Thursday, November 22, 2007

Data fiasco forces ministers into ID cards review

The news that some young civil servant had managed to lose the personal details of some 25 million Brits in the post had me thinking that the Labour Party's wish to introduce ID cards into this country must be all but dead in the water.

Today, astonishingly, the government tries to stumble on with it's plans, albeit whilst drastically reducing the amount of information that such cards should hold.

Ministers are to look at scaling back plans for identity cards in response to the catastrophic loss of the personal information of 25 million people, including their bank records and addresses.

The information commissioner, Richard Thomas, urged ministers yesterday to review the amount of data they intend to amass on the national identity register, and Labour backbenchers previously supportive of ID cards backed his view.
At a time when the government continually warn citizens of the dangers of identity theft, it seems to me incredible that the government are attempting to continue with a scheme where they amass lots of information about their citizens in one vast database which will be vulnerable to public disclosure in the exact same way as the details of twenty five million people have now been made public.
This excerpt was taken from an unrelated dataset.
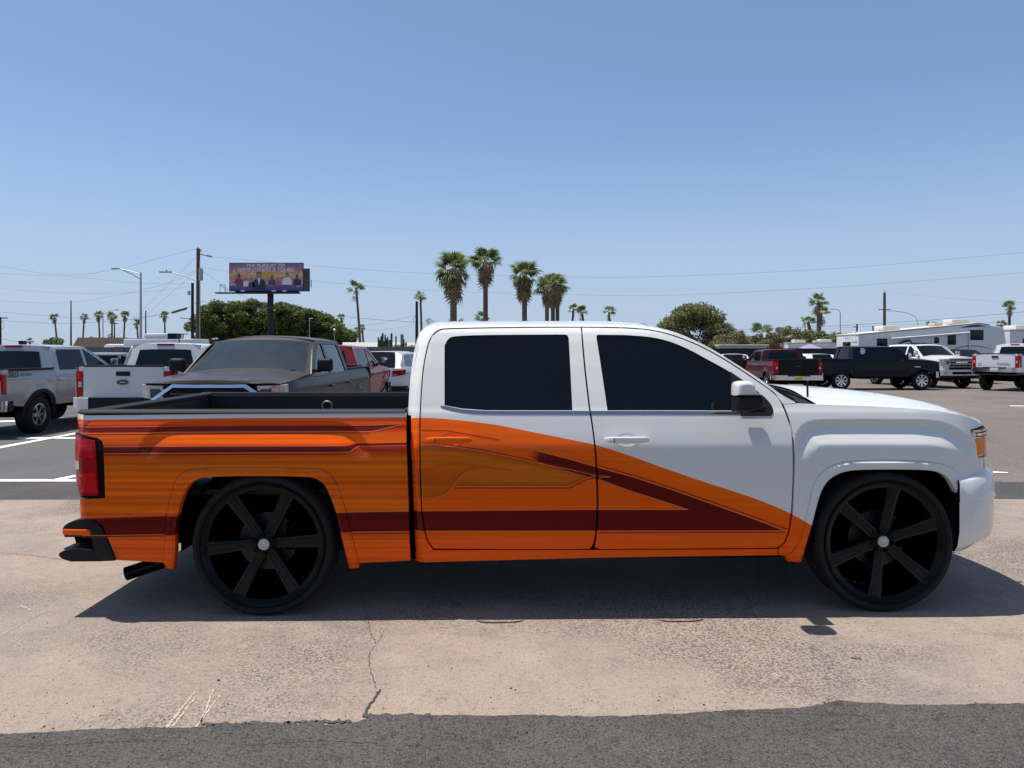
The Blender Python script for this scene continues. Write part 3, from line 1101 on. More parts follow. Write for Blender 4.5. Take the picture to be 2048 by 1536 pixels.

Human error.

The notion of an ID card has always appalled me, as the amount of information being collected was always deeply intrusive. The fact that the amount of information being collected is to be reduced is a good thing, but it doesn't address the central point of why the government wish us to carry ID cards in the first place.

There is no indication that these cards will help in the war on terror and the government have long ago abandoned their pretence that such cards would aid in this process. So what ARE they for?
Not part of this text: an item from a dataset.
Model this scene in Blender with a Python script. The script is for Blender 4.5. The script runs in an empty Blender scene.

There are hints these cards will aid in the fight against illegal immigration, but very few of us buy that nonsense as anything other than the wink towards racists that it is. ID cards will be able to be forged just as anything else can be forged, so how will that stop illegal immigration?

Cameron said people were "desperately worried" and they would "find it frankly weird" that Brown still wanted to go ahead with plans for a national ID card scheme and register.

Some Labour MPs urged Brown to put plans for an ID card scheme on hold while the government absorbed the lessons from the loss of the child benefit data.

Karen Buck, a member of the Commons home affairs committee, said: "The worst thing in the world would be to plough on and say, 'We're going ahead with this', until we have had a chance for proper reflection and measure where public opinion stands when this has calmed down."

Andy Love, a member of the treasury committee, said: "It is sensible in the circumstances to stand back for a while."

I fins myself agreeing with Cameron. I "find it frankly weird" that Brown's government are considering pushing on with the ID card scheme - at a time when they have just lost the data of over 25 million Brits - without ever winning the argument over why such cards are needed in the first place.

At the moment they appear on the threshold of conceding that less information should be held on such cards, but they have still to prove to most of us why such cards will be needed and what the gains to all of us of such cards would be.

Until they do that, the ID card should be opposed.